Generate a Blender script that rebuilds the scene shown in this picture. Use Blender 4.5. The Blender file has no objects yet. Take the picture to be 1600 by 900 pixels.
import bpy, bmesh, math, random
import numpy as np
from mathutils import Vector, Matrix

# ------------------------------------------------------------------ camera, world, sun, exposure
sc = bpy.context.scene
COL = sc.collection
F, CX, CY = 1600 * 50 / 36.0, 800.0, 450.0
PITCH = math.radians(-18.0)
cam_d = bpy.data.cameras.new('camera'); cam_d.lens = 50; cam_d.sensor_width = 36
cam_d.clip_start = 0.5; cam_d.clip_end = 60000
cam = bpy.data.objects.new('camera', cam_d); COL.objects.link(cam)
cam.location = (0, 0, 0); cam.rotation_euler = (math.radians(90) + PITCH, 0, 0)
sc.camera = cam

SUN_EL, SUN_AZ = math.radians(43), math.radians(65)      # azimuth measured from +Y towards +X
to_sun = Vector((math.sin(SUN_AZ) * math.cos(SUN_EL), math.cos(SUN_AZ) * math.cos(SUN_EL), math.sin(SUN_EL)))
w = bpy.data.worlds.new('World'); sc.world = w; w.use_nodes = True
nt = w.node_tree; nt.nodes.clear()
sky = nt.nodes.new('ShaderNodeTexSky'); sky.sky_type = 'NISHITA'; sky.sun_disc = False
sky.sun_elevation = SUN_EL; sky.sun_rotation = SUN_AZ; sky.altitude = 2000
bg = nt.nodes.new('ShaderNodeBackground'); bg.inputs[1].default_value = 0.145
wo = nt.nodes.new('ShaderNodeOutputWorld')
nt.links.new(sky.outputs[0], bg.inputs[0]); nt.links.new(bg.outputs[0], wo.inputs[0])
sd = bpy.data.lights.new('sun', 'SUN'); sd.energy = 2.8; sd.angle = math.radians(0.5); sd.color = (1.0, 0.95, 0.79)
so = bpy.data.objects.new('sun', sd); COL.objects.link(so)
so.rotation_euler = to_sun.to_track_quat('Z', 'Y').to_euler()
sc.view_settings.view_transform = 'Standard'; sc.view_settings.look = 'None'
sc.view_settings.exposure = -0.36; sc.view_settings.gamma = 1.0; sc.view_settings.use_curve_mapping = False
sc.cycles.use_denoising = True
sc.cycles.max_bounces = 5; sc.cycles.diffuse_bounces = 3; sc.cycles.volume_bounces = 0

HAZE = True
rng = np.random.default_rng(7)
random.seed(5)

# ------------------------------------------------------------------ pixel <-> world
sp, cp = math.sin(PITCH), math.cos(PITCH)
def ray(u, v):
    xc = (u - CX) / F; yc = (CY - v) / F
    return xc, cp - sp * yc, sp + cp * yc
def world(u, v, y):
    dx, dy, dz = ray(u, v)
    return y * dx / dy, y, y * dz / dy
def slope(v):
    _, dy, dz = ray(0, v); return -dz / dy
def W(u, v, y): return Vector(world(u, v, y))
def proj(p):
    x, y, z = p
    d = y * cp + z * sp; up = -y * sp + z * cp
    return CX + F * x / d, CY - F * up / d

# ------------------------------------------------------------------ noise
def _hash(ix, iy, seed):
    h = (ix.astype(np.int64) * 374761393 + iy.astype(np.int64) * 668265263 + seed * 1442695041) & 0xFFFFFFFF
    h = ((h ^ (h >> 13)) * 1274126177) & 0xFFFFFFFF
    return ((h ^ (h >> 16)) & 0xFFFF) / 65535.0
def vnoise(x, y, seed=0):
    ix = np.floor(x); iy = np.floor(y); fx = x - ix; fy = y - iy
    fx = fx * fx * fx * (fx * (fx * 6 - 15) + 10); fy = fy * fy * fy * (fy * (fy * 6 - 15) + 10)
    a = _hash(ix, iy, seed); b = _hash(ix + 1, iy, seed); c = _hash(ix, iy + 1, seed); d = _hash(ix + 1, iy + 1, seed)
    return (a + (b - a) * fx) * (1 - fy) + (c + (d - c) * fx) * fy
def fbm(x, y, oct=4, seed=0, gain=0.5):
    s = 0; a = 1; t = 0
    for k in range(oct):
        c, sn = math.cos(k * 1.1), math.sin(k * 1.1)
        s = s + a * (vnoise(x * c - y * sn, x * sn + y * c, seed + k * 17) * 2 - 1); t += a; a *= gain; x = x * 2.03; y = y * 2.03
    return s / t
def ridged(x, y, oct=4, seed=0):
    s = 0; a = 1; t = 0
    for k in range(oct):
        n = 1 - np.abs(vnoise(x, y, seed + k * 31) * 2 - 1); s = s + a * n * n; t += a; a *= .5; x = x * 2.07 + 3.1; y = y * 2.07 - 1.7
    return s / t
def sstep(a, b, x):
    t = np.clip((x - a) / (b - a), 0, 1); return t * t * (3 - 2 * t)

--

GIVEN PROBLEM: Write out the whole listing exactly.

RESPONSE BELOW:
Generate a Blender script that rebuilds the scene shown in this picture. Use Blender 4.5. The Blender file has no objects yet. Take the picture to be 1600 by 900 pixels.
import bpy, bmesh, math, random
import numpy as np
from mathutils import Vector, Matrix

# ------------------------------------------------------------------ camera, world, sun, exposure
sc = bpy.context.scene
COL = sc.collection
F, CX, CY = 1600 * 50 / 36.0, 800.0, 450.0
PITCH = math.radians(-18.0)
cam_d = bpy.data.cameras.new('camera'); cam_d.lens = 50; cam_d.sensor_width = 36
cam_d.clip_start = 0.5; cam_d.clip_end = 60000
cam = bpy.data.objects.new('camera', cam_d); COL.objects.link(cam)
cam.location = (0, 0, 0); cam.rotation_euler = (math.radians(90) + PITCH, 0, 0)
sc.camera = cam

SUN_EL, SUN_AZ = math.radians(43), math.radians(65)      # azimuth measured from +Y towards +X
to_sun = Vector((math.sin(SUN_AZ) * math.cos(SUN_EL), math.cos(SUN_AZ) * math.cos(SUN_EL), math.sin(SUN_EL)))
w = bpy.data.worlds.new('World'); sc.world = w; w.use_nodes = True
nt = w.node_tree; nt.nodes.clear()
sky = nt.nodes.new('ShaderNodeTexSky'); sky.sky_type = 'NISHITA'; sky.sun_disc = False
sky.sun_elevation = SUN_EL; sky.sun_rotation = SUN_AZ; sky.altitude = 2000
bg = nt.nodes.new('ShaderNodeBackground'); bg.inputs[1].default_value = 0.145
wo = nt.nodes.new('ShaderNodeOutputWorld')
nt.links.new(sky.outputs[0], bg.inputs[0]); nt.links.new(bg.outputs[0], wo.inputs[0])
sd = bpy.data.lights.new('sun', 'SUN'); sd.energy = 2.8; sd.angle = math.radians(0.5); sd.color = (1.0, 0.95, 0.79)
so = bpy.data.objects.new('sun', sd); COL.objects.link(so)
so.rotation_euler = to_sun.to_track_quat('Z', 'Y').to_euler()
sc.view_settings.view_transform = 'Standard'; sc.view_settings.look = 'None'
sc.view_settings.exposure = -0.36; sc.view_settings.gamma = 1.0; sc.view_settings.use_curve_mapping = False
sc.cycles.use_denoising = True
sc.cycles.max_bounces = 5; sc.cycles.diffuse_bounces = 3; sc.cycles.volume_bounces = 0

HAZE = True
rng = np.random.default_rng(7)
random.seed(5)

# ------------------------------------------------------------------ pixel <-> world
sp, cp = math.sin(PITCH), math.cos(PITCH)
def ray(u, v):
    xc = (u - CX) / F; yc = (CY - v) / F
    return xc, cp - sp * yc, sp + cp * yc
def world(u, v, y):
    dx, dy, dz = ray(u, v)
    return y * dx / dy, y, y * dz / dy
def slope(v):
    _, dy, dz = ray(0, v); return -dz / dy
def W(u, v, y): return Vector(world(u, v, y))
def proj(p):
    x, y, z = p
    d = y * cp + z * sp; up = -y * sp + z * cp
    return CX + F * x / d, CY - F * up / d

# ------------------------------------------------------------------ noise
def _hash(ix, iy, seed):
    h = (ix.astype(np.int64) * 374761393 + iy.astype(np.int64) * 668265263 + seed * 1442695041) & 0xFFFFFFFF
    h = ((h ^ (h >> 13)) * 1274126177) & 0xFFFFFFFF
    return ((h ^ (h >> 16)) & 0xFFFF) / 65535.0
def vnoise(x, y, seed=0):
    ix = np.floor(x); iy = np.floor(y); fx = x - ix; fy = y - iy
    fx = fx * fx * fx * (fx * (fx * 6 - 15) + 10); fy = fy * fy * fy * (fy * (fy * 6 - 15) + 10)
    a = _hash(ix, iy, seed); b = _hash(ix + 1, iy, seed); c = _hash(ix, iy + 1, seed); d = _hash(ix + 1, iy + 1, seed)
    return (a + (b - a) * fx) * (1 - fy) + (c + (d - c) * fx) * fy
def fbm(x, y, oct=4, seed=0, gain=0.5):
    s = 0; a = 1; t = 0
    for k in range(oct):
        c, sn = math.cos(k * 1.1), math.sin(k * 1.1)
        s = s + a * (vnoise(x * c - y * sn, x * sn + y * c, seed + k * 17) * 2 - 1); t += a; a *= gain; x = x * 2.03; y = y * 2.03
    return s / t
def ridged(x, y, oct=4, seed=0):
    s = 0; a = 1; t = 0
    for k in range(oct):
        n = 1 - np.abs(vnoise(x, y, seed + k * 31) * 2 - 1); s = s + a * n * n; t += a; a *= .5; x = x * 2.07 + 3.1; y = y * 2.07 - 1.7
    return s / t
def sstep(a, b, x):
    t = np.clip((x - a) / (b - a), 0, 1); return t * t * (3 - 2 * t)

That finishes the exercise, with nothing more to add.